I can’t really leave for any length of time or start anything that can’t be left. I do some chores, empty the dishwasher. He wants the bathroom. I keep checking to see if he’s done. I get his pills ready, his coffee ready.
Finally I can help him clean up and get dressed. And the day for us starts.
I know I should do my back exercises but I don’t have the energy to make myself get down on the floor. I do a little painting, but have to stop to help him wipe his hands after he finishes breakfast. My painting is awful. Where’s my coffee? Where are my glasses? Did I take my pills? Where’s my phone?
Then he needs nothing for hours, so what do I do with myself? I didn’t know I’d have this time.
Then I have something I need to do and I can’t find the time.
Okay, I’m sick of complaining. How much worse it all is for him. And he never complains.
I’m going to work on gratitude. Ten things:
- I’m grateful that the mornings are almost always sunny.

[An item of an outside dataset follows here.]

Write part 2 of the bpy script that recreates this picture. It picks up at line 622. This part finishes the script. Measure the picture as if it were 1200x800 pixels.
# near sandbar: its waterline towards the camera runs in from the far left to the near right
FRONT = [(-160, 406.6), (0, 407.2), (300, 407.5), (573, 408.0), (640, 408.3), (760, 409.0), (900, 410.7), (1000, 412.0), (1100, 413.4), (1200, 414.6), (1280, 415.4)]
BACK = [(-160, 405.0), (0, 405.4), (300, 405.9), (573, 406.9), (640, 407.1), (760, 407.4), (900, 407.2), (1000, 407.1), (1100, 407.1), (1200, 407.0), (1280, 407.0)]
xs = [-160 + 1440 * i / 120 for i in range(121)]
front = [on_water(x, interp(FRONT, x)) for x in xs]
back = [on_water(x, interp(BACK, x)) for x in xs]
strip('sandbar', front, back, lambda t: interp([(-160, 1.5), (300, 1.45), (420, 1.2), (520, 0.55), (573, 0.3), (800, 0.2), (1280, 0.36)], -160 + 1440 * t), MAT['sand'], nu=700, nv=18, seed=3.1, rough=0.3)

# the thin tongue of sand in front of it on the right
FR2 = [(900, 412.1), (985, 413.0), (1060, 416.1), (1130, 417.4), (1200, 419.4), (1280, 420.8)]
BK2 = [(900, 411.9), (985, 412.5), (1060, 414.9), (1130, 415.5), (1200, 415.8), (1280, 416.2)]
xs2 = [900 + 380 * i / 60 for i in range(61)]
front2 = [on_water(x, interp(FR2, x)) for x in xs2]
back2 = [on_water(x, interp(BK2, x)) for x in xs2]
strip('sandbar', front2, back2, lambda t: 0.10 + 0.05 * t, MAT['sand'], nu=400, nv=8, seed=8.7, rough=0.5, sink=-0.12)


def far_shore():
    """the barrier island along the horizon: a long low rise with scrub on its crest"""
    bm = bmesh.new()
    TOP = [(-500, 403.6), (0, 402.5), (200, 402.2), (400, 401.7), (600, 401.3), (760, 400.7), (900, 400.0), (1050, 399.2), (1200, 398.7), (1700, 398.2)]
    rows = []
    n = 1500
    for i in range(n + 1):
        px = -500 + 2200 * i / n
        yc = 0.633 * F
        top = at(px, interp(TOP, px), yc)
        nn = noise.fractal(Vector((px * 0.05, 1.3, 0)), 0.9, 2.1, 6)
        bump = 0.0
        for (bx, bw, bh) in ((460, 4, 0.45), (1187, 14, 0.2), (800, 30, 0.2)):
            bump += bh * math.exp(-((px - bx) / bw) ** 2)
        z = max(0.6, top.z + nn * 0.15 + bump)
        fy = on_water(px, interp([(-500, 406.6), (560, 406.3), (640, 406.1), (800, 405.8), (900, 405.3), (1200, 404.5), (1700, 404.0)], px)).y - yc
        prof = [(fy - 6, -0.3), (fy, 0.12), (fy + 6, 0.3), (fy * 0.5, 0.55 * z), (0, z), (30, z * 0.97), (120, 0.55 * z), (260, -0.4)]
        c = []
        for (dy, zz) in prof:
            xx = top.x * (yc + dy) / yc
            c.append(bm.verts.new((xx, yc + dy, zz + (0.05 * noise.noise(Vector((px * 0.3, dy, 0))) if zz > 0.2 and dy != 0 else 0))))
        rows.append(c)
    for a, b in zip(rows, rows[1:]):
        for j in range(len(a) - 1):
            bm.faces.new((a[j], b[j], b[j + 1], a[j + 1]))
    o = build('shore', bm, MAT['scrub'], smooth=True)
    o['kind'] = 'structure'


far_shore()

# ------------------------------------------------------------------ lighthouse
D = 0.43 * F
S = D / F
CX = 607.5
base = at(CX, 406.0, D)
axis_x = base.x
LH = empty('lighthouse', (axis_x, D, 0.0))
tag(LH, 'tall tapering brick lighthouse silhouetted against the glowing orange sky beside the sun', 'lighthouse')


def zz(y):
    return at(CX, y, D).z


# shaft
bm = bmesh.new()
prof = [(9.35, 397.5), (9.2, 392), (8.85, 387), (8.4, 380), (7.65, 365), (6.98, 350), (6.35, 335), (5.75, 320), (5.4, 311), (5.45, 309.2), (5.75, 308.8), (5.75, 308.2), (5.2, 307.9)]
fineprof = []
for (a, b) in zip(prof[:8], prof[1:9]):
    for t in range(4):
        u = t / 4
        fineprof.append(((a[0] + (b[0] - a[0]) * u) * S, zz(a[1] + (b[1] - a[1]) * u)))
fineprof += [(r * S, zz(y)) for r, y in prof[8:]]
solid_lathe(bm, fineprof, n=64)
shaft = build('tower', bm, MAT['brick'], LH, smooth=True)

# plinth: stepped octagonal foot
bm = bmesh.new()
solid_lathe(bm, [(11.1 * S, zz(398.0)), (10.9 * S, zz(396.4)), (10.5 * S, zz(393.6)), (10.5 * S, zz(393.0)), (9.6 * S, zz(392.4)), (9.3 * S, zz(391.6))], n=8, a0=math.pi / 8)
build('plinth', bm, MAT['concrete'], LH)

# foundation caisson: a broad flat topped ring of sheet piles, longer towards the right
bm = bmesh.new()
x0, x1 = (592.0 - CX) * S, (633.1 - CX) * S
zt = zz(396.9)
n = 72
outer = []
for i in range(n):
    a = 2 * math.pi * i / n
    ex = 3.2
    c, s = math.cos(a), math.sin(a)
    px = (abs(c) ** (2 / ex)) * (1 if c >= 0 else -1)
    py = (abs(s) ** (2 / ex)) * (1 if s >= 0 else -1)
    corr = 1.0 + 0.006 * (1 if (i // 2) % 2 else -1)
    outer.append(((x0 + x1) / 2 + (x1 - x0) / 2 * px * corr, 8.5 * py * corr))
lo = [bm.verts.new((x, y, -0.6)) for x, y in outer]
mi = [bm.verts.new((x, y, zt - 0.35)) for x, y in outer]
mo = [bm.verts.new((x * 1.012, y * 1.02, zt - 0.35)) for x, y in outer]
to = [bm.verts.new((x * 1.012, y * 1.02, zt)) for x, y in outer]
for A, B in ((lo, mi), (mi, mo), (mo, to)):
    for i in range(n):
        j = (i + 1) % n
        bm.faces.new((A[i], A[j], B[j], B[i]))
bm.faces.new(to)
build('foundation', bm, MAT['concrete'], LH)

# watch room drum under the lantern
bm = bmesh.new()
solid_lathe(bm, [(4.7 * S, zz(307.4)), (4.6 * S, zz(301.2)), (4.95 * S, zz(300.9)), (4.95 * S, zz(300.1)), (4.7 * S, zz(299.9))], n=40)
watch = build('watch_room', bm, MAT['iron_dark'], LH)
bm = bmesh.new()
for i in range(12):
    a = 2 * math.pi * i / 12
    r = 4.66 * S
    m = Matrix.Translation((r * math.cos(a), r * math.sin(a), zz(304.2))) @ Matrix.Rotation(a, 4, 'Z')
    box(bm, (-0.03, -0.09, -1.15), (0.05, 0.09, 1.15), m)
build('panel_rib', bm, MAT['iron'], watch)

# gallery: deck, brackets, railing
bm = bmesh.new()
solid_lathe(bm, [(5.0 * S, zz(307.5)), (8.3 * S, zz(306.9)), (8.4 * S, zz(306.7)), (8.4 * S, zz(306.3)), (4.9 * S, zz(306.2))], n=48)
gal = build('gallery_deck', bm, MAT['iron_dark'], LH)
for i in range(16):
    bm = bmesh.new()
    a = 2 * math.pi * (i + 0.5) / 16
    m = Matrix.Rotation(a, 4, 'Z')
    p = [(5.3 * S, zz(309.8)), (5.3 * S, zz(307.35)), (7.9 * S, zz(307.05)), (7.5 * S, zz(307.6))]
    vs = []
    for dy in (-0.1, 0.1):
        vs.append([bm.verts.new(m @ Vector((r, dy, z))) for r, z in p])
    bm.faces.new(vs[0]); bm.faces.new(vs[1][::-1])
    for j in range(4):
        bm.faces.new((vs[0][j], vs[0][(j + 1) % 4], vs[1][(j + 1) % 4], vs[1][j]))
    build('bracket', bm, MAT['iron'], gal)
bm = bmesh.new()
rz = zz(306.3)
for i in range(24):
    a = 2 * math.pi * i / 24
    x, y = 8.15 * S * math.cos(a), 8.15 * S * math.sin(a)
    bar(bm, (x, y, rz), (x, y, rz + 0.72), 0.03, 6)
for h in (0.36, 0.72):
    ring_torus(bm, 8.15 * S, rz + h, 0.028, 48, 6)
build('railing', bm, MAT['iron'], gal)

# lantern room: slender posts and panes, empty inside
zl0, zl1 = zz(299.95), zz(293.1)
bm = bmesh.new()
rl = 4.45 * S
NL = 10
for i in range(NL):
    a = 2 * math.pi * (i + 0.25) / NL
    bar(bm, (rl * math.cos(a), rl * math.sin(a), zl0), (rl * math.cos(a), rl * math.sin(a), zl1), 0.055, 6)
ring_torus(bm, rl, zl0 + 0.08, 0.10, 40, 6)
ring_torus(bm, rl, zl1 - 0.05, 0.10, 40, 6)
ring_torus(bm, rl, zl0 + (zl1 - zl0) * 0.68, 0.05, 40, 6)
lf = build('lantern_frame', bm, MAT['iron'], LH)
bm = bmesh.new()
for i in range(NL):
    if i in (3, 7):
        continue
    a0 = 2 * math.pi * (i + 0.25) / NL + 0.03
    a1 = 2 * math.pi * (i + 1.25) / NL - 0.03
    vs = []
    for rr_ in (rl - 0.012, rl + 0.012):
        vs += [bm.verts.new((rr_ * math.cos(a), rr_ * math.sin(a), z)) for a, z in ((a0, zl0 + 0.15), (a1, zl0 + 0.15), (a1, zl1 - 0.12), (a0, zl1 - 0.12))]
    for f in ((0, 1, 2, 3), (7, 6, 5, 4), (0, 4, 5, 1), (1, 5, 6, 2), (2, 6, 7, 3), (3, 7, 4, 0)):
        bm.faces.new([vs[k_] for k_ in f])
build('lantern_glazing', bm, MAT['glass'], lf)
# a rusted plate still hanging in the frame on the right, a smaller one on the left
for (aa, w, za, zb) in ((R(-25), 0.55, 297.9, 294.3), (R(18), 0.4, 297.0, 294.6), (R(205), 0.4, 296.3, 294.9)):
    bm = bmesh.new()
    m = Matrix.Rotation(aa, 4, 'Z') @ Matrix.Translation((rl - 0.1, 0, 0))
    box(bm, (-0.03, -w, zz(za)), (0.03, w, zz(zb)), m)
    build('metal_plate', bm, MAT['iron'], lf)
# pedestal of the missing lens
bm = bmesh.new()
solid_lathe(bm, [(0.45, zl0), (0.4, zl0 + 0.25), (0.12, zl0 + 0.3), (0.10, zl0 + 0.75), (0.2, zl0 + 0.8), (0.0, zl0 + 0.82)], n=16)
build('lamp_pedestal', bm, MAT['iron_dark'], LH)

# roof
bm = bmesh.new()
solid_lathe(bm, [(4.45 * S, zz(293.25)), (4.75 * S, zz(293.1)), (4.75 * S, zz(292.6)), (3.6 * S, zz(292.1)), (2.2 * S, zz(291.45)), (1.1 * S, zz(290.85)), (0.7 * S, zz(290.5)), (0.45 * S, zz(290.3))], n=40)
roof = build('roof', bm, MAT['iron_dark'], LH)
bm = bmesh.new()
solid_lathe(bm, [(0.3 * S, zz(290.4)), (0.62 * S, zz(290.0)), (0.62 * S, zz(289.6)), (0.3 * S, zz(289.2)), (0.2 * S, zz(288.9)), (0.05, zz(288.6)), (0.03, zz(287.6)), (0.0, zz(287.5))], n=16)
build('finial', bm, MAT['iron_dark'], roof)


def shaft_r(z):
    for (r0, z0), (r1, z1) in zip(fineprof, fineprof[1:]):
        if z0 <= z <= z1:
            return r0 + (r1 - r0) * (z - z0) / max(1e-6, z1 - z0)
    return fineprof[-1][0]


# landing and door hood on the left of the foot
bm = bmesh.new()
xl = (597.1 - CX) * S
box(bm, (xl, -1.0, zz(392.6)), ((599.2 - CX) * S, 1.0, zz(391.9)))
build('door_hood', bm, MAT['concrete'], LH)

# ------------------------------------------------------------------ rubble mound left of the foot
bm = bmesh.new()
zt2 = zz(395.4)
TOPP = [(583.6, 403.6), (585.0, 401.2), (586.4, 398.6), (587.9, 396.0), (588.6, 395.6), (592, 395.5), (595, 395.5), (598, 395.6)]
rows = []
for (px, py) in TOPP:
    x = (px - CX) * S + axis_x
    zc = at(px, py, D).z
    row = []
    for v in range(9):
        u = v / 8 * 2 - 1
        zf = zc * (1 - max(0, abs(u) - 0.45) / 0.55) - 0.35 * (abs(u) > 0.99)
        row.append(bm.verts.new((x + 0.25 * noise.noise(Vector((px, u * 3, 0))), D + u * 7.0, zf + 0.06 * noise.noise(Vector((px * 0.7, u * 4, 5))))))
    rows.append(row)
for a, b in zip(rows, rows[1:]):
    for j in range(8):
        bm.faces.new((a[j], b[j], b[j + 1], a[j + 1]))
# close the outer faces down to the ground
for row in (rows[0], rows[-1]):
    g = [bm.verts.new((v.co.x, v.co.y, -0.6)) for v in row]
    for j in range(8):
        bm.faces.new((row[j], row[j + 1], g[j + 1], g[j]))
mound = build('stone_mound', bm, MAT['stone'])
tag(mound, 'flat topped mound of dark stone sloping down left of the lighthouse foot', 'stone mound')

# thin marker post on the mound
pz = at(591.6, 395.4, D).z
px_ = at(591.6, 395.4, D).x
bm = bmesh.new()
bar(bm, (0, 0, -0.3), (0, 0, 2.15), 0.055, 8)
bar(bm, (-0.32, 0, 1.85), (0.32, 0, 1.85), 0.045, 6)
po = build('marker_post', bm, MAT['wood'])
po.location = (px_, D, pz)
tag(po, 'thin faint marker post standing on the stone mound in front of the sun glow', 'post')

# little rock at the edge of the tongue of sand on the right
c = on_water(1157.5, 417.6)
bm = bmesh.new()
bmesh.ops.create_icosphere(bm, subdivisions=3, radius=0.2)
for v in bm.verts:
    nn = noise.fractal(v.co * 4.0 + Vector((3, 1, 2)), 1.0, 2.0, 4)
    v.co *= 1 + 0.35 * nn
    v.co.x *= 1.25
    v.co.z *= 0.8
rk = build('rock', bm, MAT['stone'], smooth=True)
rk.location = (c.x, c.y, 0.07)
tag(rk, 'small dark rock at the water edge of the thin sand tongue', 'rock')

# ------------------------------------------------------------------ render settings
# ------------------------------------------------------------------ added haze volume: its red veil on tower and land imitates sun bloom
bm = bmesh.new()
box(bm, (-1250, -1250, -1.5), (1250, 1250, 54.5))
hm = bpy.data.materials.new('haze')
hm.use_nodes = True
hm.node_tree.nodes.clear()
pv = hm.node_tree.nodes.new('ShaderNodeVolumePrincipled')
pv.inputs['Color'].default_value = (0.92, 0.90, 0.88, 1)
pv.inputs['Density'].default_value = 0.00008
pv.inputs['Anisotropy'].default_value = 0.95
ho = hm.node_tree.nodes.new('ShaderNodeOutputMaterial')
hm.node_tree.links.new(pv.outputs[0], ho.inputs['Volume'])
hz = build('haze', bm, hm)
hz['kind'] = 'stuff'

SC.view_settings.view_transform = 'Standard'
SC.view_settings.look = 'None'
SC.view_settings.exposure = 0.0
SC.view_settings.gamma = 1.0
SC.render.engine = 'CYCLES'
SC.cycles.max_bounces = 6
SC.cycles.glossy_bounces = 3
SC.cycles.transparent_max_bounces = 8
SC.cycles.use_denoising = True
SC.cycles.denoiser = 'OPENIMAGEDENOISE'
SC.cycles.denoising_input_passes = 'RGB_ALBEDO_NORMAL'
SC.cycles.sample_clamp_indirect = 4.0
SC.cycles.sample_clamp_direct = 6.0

- I’m grateful that I get to have mini-visits with neighbors who are out when I walk the dog and they are all very caring and give me hugs.
- I’m grateful we have the dog so I have to get out of the house for at least two walks a day and two other quick outings.
- I’m grateful we live in a beautiful neighborhood with wonderful people who are making dinners for us every other night.
- I’m grateful we have three fabulous kids who love us and check in regularly, caring family, along with many many friends.
- I’m grateful we don’t even notice the heat because we have air-conditioning that works well since we replaced it two months ago.
- I’m grateful my brother-in-law has been here to help for a month (he leaves on Wednesday.)
- I’m grateful I am healthy.
- I’m grateful that except for his Multiple System Atrophy, Larry doesn’t have any other health problems or any dementia.
- I’m grateful I have a book to read next to my bed that I haven’t read before.